>> start
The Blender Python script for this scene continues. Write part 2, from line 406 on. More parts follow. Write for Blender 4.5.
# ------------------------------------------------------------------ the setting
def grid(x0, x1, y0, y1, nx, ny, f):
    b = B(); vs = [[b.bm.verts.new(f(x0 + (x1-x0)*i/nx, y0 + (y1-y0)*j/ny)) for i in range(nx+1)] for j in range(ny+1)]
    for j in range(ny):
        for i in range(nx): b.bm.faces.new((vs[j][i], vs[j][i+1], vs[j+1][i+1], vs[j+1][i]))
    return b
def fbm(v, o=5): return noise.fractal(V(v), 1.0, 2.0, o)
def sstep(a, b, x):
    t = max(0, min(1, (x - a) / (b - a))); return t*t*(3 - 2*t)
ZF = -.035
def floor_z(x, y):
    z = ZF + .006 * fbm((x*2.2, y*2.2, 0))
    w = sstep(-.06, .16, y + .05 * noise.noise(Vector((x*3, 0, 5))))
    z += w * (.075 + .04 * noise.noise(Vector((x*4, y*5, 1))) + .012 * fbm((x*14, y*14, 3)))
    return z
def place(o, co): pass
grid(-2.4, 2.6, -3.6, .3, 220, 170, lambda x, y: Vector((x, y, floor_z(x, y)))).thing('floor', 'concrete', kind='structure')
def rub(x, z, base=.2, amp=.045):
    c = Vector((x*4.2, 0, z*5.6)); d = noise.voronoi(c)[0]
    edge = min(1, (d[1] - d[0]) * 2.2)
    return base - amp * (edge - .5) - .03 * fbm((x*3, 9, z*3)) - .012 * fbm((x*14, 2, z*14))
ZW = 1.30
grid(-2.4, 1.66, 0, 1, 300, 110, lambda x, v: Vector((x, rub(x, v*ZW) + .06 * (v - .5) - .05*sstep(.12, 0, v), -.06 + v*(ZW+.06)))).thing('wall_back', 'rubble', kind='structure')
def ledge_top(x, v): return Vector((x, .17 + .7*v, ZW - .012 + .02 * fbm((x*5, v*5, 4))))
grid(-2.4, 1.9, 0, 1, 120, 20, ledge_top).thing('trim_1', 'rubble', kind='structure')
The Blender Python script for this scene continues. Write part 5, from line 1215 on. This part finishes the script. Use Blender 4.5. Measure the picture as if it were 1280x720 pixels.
>> end
■ What is required: Restate all of the entries exactly, please.

■ Exercise response:
The Blender Python script for this scene continues. Write part 2, from line 406 on. More parts follow. Write for Blender 4.5.
# ------------------------------------------------------------------ the setting
def grid(x0, x1, y0, y1, nx, ny, f):
    b = B(); vs = [[b.bm.verts.new(f(x0 + (x1-x0)*i/nx, y0 + (y1-y0)*j/ny)) for i in range(nx+1)] for j in range(ny+1)]
    for j in range(ny):
        for i in range(nx): b.bm.faces.new((vs[j][i], vs[j][i+1], vs[j+1][i+1], vs[j+1][i]))
    return b
def fbm(v, o=5): return noise.fractal(V(v), 1.0, 2.0, o)
def sstep(a, b, x):
    t = max(0, min(1, (x - a) / (b - a))); return t*t*(3 - 2*t)
ZF = -.035
def floor_z(x, y):
    z = ZF + .006 * fbm((x*2.2, y*2.2, 0))
    w = sstep(-.06, .16, y + .05 * noise.noise(Vector((x*3, 0, 5))))
    z += w * (.075 + .04 * noise.noise(Vector((x*4, y*5, 1))) + .012 * fbm((x*14, y*14, 3)))
    return z
def place(o, co): pass
grid(-2.4, 2.6, -3.6, .3, 220, 170, lambda x, y: Vector((x, y, floor_z(x, y)))).thing('floor', 'concrete', kind='structure')
def rub(x, z, base=.2, amp=.045):
    c = Vector((x*4.2, 0, z*5.6)); d = noise.voronoi(c)[0]
    edge = min(1, (d[1] - d[0]) * 2.2)
    return base - amp * (edge - .5) - .03 * fbm((x*3, 9, z*3)) - .012 * fbm((x*14, 2, z*14))
ZW = 1.30
grid(-2.4, 1.66, 0, 1, 300, 110, lambda x, v: Vector((x, rub(x, v*ZW) + .06 * (v - .5) - .05*sstep(.12, 0, v), -.06 + v*(ZW+.06)))).thing('wall_back', 'rubble', kind='structure')
def ledge_top(x, v): return Vector((x, .17 + .7*v, ZW - .012 + .02 * fbm((x*5, v*5, 4))))
grid(-2.4, 1.9, 0, 1, 120, 20, ledge_top).thing('trim_1', 'rubble', kind='structure')
The Blender Python script for this scene continues. Write part 5, from line 1215 on. This part finishes the script. Use Blender 4.5. Measure the picture as if it were 1280x720 pixels.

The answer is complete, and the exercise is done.